At the moment the Light Water Reactor is the best technology on the market for post-carbon fuel electrical generation. But the shift to the nuclear paradigm will not be completed with Light Water Reactor technology. Because we have no other choice, we must begin to replace coal fired power plants with Light Water Reactors. We must begin to do this quickly, and with considerable numbers. This would be the case even if we were not concerned with global warming. The triple concerns of glonal warming, peak oil, and demand forced inflation of coal, makes it urgent that the shift to nuclear power be made quickly.

We out also to move quickly to improve the nuclear option. To decrease the cost of new nuclear facilities, to make them even safer. To solve once and for all the problem of nuclear waste, and to create new energy from spent reactor fuel, and useless nuclear weapons that only represent a danger to civilization.

The shift to the nuclear energy paradigm will talk place. There are very serious flaws in the renewable paradigm even if Al Gore and Google like it. We would be entering an early stage of the nuclear paradigm during the next few years. The final form of the nuclear paradigm is beginning to take shape in the minds of a few dreamers.

In honer of the 10,000th post on Energy from Thorium.

1 comment:

Marcel F. Williams said...

Looks like the federal government is the only one making any aggressive moves in the nuclear industry in the US. Personally, I wouldn't mind the federal government investing up to 45% of the capital for new nuclear reactors--- if they were built on existing nuclear sites.

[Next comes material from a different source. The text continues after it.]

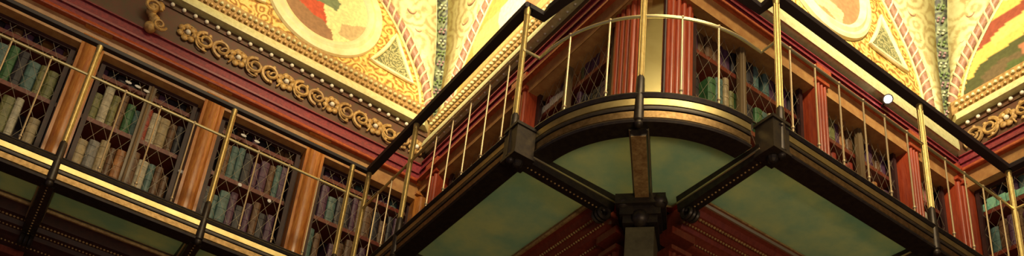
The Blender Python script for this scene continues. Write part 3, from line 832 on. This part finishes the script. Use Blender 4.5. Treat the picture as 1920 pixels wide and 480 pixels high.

Alvin Weinberg proposed an existing-site policy way back in 1979 in Science Magazine as the best way to expand nuclear power in the US. He and is co-authors argued that by simply increasing the number of nuclear reactors at existing nuclear sites already in operation, the US could increase its nuclear capacity up to 343 Gwe, that's more than triple current nuclear capacity and would allow us to power nearly 70% of our electricity through nuclear power-- from nuclear sites that already exist.